Theoretical physicist Paul Davies has said that “the appearance of design is overwhelming” and Oxford professor Dr. John Lennox has said “the more we get to know about our universe, the more the hypothesis that there is a Creator . . . gains in credibility as the best explanation of why we are here.”
The greatest miracle of all time, without any close seconds, is the universe. It is the miracle of all miracles, one that ineluctably points with the combined brightness of every star to something—or Someone—beyond itself.
My pastor reads the Wall Street Journal. I am pretty sure this is going to be in his Sunday sermon.

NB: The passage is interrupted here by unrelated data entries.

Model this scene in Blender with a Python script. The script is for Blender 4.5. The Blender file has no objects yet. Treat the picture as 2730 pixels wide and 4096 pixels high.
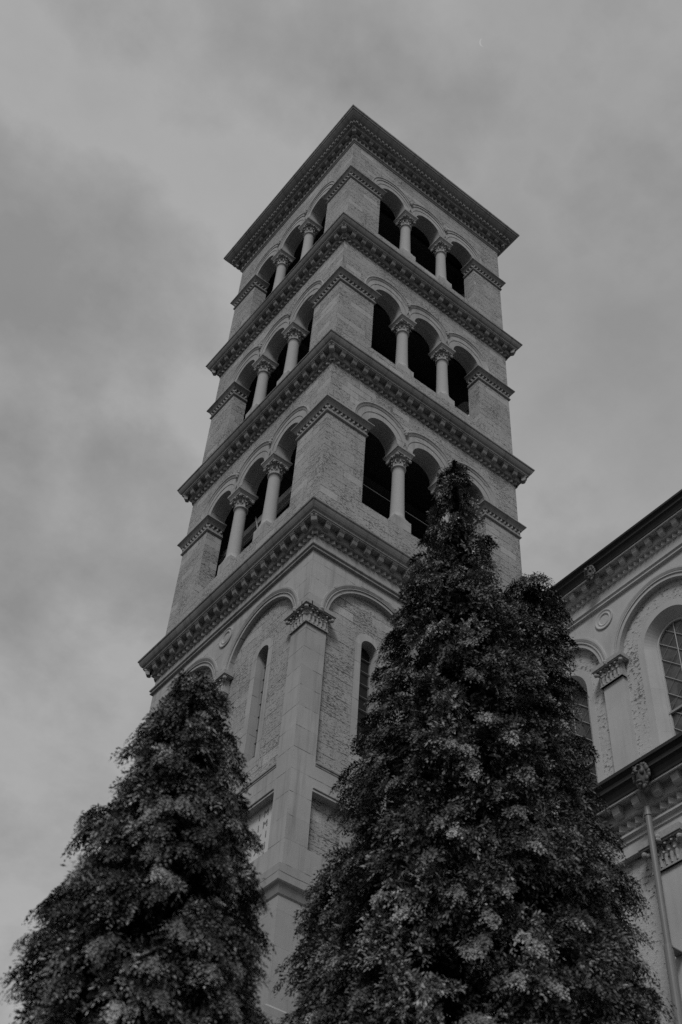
import bpy, math, random
import numpy as np
from mathutils import Vector, Matrix

sc = bpy.context.scene
COL = sc.collection
R = math.radians
PI = math.pi
GZ = -7.7                                    # ground level (tower's near corner stands at x=0, y=0)

# ------------------------------------------------------------------ camera
cam_d = bpy.data.cameras.new("camera")
cam = bpy.data.objects.new("camera", cam_d)
COL.objects.link(cam)
cam.location = (-12.8347, -19.5435, -6.0816)
cam.rotation_euler = (R(138.5440), R(-3.0052), R(-38.2980))
cam_d.sensor_fit = 'HORIZONTAL'
cam_d.sensor_width = 24.0
cam_d.lens = 5084.49 / 2730 * 24.0
cam_d.clip_start = 0.1
cam_d.clip_end = 6000
cam_d.dof.use_dof = True
cam_d.dof.focus_distance = 33.0
cam_d.dof.aperture_fstop = 1.7
sc.camera = cam

# ------------------------------------------------------------------ exposure
sc.view_settings.view_transform = 'Standard'
sc.view_settings.look = 'None'
sc.view_settings.exposure = 0.0
sc.view_settings.gamma = 1.0
sc.view_settings.use_curve_mapping = False
sc.cycles.use_denoising = False
sc.cycles.max_bounces = 6

# ------------------------------------------------------------------ sun + sky (overcast, monochrome)
SUN_EL, SUN_AZ = 48.0, 222.0                 # azimuth of the sun measured from +x, counter-clockwise
sd = Vector((math.cos(R(SUN_EL)) * math.cos(R(SUN_AZ)), math.cos(R(SUN_EL)) * math.sin(R(SUN_AZ)), math.sin(R(SUN_EL))))
sun_d = bpy.data.lights.new("sun", 'SUN')
sun_d.energy = 1.6
sun_d.angle = R(16)
sun_d.color = (1, 1, 1)
sun = bpy.data.objects.new("sun", sun_d)
sun.rotation_euler = sd.to_track_quat('Z', 'Y').to_euler()
sun.location = (0, 0, 80)
COL.objects.link(sun)

w = bpy.data.worlds.new("World")
sc.world = w
w.use_nodes = True
nt = w.node_tree
nt.nodes.clear()


def N(nt, typ, ins=None, **props):
    n = nt.nodes.new(typ)
    for k, v in props.items():
        setattr(n, k, v)
    if ins:
        for k, v in ins.items():
            s = n.inputs[k]
            if isinstance(v, bpy.types.NodeSocket):
                nt.links.new(v, s)
            else:
                s.default_value = v
    return n


def M(nt, op, a, b=None, c=None, clamp=False):
    n = nt.nodes.new('ShaderNodeMath')
    n.operation = op
    n.use_clamp = clamp
    for i, v in enumerate((a, b, c)):
        if v is None:
            continue
        if isinstance(v, bpy.types.NodeSocket):
            nt.links.new(v, n.inputs[i])
        else:
            n.inputs[i].default_value = v
    return n.outputs[0]


def RAMP(nt, fac, stops, interp='LINEAR'):
    n = nt.nodes.new('ShaderNodeValToRGB')
    cr = n.color_ramp
    cr.interpolation = interp
    while len(cr.elements) > 1:
        cr.elements.remove(cr.elements[-1])
    for i, (p, v) in enumerate(stops):
        e = cr.elements[0] if i == 0 else cr.elements.new(p)
        e.position = p
        e.color = (v, v, v, 1)
    nt.links.new(fac, n.inputs[0])
    return n.outputs[0]


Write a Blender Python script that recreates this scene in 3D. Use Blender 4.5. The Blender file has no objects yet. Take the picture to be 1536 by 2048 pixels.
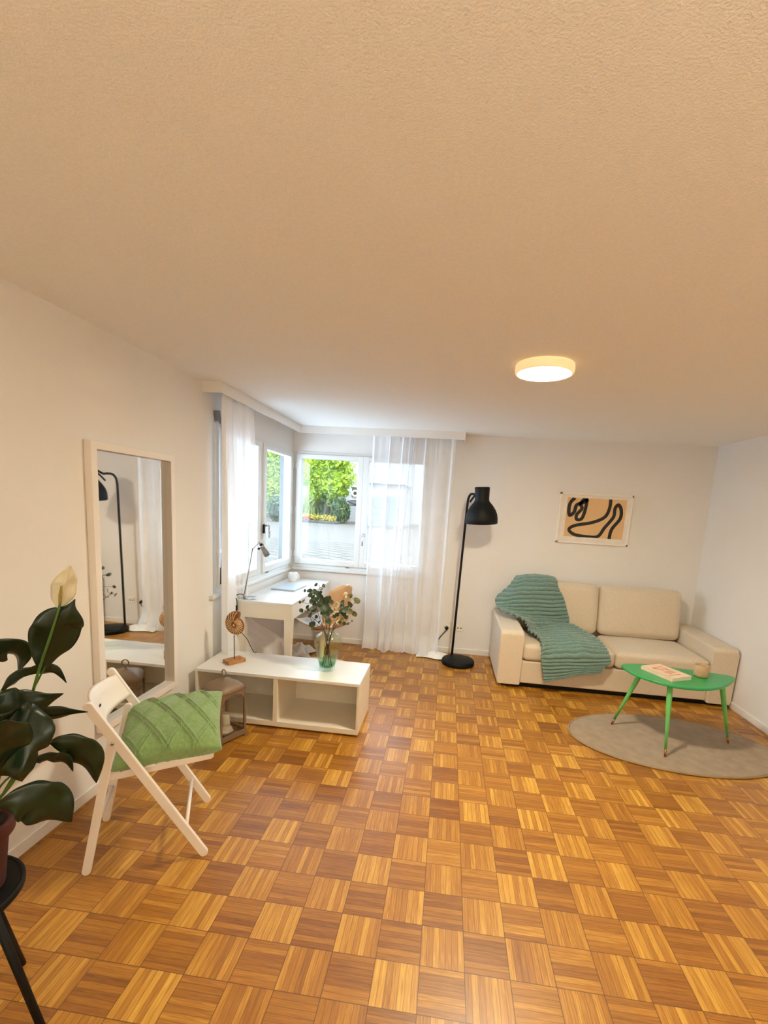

It’s the #1 editorial on the Wall Street Journal right now, so he can’t miss it.
You know, as these scientific arguments become more and more mainstream, it really makes me wonder if there is anything more to atheism than some sort of traumatic childhood experience of wounded narcissism. The child experiences some desire for something, and expects God to meet that need. The need is not met. The child, now enraged that it is 1) not God and 2) not in control of God, rejects God. Or maybe it’s just the desire to not be punished for acting immorally. Or to appear “smart” to a crowd of peers. Whatever it is that causes people to believe in atheism, it sure isn’t science. If we are going strictly on the science, then the answer is God. But if the question of God’s existence is about feelings, then the answer is no God. It really is that simple.